**PROBLEM TO SOLVE:** Gather all lines from the material that contain the word "scene".

**PROVIDED DATA:**
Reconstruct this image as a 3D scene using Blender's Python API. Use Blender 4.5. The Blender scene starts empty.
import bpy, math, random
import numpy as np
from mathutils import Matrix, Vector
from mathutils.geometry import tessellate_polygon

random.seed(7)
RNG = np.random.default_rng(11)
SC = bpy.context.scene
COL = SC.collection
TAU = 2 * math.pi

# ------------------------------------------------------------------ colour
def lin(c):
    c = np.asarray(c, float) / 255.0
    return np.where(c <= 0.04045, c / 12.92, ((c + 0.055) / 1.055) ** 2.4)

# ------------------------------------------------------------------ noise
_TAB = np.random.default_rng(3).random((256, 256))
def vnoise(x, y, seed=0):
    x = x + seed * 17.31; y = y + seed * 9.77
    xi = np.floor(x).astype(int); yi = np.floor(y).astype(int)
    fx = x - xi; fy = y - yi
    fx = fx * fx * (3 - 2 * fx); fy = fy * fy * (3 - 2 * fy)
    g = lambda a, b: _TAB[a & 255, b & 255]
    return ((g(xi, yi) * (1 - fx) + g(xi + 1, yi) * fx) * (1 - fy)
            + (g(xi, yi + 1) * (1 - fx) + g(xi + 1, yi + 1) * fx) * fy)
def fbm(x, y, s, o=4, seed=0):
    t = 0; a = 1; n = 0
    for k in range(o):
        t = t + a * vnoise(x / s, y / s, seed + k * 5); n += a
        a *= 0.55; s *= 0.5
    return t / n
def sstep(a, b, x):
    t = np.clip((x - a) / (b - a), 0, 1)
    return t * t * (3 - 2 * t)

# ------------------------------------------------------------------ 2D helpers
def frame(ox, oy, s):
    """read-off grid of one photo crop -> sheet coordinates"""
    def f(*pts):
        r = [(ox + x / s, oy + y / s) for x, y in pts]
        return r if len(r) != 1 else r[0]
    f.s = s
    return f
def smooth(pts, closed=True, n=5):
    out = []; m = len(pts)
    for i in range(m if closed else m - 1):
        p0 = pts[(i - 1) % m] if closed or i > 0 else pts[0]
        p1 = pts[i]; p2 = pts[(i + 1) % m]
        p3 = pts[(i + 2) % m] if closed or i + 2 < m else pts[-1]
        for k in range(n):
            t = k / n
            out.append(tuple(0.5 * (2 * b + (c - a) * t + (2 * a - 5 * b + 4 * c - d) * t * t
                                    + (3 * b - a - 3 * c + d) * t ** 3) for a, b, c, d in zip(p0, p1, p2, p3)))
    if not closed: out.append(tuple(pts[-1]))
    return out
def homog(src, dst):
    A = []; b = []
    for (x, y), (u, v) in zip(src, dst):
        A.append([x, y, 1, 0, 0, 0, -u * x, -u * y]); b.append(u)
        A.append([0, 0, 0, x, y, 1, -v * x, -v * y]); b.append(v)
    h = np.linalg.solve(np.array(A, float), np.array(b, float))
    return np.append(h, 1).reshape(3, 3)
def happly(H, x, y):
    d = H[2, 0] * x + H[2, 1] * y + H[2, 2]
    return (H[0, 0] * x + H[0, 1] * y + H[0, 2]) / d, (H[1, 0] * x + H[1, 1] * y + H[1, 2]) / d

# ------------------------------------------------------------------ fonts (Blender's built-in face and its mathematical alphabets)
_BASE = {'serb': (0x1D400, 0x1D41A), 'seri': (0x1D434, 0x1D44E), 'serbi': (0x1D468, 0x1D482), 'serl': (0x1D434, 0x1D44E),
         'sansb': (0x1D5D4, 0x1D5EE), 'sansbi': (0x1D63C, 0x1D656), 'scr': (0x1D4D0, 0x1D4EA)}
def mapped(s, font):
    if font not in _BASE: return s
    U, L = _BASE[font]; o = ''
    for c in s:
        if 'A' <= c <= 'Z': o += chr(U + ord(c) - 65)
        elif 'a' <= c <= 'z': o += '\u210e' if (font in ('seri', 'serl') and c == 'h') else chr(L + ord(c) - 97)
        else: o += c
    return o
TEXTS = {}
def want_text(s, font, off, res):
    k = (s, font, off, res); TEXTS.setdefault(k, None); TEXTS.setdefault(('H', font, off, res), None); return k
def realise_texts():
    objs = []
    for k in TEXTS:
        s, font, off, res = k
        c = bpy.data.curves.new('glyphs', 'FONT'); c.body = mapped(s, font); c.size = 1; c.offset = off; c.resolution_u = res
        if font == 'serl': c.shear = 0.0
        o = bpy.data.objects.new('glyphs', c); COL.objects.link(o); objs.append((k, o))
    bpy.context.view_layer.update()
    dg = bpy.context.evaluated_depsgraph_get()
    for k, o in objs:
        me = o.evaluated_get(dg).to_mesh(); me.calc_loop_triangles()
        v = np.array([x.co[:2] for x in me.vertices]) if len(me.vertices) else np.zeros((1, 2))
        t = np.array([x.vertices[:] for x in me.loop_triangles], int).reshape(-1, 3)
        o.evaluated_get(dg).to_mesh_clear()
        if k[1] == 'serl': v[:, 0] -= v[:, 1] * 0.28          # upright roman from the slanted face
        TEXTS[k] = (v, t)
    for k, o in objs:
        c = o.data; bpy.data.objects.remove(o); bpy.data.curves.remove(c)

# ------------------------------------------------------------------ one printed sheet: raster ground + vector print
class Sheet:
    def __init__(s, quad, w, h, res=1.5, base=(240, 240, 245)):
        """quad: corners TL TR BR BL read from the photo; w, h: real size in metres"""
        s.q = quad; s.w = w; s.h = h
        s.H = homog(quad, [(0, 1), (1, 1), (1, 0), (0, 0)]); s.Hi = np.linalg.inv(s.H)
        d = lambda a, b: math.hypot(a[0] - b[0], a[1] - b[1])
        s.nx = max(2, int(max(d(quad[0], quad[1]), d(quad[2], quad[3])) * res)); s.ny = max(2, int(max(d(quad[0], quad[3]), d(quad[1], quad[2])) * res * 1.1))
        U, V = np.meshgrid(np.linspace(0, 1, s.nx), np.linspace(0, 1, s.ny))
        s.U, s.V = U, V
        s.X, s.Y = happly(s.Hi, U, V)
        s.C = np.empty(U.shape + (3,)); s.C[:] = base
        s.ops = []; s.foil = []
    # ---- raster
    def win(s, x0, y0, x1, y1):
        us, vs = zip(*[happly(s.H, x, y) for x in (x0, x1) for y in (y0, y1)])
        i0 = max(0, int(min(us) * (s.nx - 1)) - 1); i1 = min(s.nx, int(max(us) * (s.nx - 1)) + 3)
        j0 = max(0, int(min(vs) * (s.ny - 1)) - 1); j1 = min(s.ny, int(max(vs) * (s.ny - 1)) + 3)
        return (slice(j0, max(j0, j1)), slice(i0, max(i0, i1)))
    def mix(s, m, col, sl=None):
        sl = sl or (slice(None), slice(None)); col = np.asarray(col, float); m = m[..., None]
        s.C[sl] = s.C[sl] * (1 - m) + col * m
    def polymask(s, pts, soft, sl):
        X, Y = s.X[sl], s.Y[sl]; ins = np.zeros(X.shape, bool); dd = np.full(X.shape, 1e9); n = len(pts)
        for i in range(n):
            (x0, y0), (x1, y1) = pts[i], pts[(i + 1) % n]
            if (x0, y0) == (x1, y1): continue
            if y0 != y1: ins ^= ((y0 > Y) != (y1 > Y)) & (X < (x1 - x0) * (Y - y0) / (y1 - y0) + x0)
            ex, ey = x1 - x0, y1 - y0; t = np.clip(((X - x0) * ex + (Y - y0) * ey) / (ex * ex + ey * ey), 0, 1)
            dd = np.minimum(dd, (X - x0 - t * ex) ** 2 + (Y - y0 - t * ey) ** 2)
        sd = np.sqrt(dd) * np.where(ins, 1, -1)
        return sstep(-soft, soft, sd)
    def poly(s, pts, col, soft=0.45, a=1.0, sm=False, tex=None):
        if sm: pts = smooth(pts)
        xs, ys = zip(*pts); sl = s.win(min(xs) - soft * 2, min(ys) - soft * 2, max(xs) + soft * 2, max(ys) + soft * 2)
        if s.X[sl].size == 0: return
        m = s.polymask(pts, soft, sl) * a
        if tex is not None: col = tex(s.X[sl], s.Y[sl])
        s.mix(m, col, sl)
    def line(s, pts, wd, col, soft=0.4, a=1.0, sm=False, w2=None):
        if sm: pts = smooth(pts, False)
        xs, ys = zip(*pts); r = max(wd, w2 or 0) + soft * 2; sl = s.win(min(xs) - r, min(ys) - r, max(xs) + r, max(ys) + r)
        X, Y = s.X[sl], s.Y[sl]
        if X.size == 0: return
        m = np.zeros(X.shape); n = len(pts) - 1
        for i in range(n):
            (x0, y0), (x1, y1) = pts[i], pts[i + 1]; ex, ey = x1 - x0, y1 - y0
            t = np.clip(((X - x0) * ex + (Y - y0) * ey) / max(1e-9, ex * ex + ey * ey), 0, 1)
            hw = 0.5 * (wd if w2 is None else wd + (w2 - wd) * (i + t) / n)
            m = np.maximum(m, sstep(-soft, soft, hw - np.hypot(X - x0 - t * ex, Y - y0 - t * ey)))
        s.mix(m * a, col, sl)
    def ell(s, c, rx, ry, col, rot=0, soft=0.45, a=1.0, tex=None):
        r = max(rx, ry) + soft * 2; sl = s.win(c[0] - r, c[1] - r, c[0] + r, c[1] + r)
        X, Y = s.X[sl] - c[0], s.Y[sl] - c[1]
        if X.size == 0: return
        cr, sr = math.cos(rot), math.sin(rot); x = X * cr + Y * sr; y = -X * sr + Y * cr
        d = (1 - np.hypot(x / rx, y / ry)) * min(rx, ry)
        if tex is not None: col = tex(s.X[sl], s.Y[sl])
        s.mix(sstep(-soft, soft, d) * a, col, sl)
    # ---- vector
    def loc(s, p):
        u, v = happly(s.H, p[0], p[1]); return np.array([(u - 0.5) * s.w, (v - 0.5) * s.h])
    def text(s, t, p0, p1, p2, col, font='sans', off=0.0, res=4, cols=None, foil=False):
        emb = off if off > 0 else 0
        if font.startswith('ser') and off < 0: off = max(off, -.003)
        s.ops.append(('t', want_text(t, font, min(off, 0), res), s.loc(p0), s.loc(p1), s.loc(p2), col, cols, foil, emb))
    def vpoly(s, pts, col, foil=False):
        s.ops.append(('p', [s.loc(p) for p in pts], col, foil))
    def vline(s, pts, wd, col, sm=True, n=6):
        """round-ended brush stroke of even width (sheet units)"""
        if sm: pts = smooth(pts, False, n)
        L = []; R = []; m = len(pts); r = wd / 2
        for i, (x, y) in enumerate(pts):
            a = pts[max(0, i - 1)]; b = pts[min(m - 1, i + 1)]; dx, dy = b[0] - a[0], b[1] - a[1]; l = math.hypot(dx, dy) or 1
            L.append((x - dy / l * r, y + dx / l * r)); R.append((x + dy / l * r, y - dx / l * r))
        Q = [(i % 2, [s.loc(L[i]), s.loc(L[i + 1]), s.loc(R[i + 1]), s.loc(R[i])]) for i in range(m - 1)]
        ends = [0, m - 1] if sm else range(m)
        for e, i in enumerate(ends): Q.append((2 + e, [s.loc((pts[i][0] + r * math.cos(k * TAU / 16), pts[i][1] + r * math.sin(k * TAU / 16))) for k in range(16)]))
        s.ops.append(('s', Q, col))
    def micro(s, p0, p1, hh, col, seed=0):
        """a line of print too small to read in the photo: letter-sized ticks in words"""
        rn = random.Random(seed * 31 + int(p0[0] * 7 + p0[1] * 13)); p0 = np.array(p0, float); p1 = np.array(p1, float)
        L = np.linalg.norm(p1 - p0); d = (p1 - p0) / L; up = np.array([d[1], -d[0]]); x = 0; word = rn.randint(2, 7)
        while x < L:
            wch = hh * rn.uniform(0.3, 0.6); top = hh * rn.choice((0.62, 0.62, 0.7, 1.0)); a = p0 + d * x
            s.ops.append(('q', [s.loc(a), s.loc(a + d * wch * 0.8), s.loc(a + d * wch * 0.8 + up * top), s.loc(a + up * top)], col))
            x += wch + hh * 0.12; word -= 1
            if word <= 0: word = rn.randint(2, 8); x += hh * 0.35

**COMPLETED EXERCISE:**
Reconstruct this image as a 3D scene using Blender's Python API. Use Blender 4.5. The Blender scene starts empty.
SC = bpy.context.scene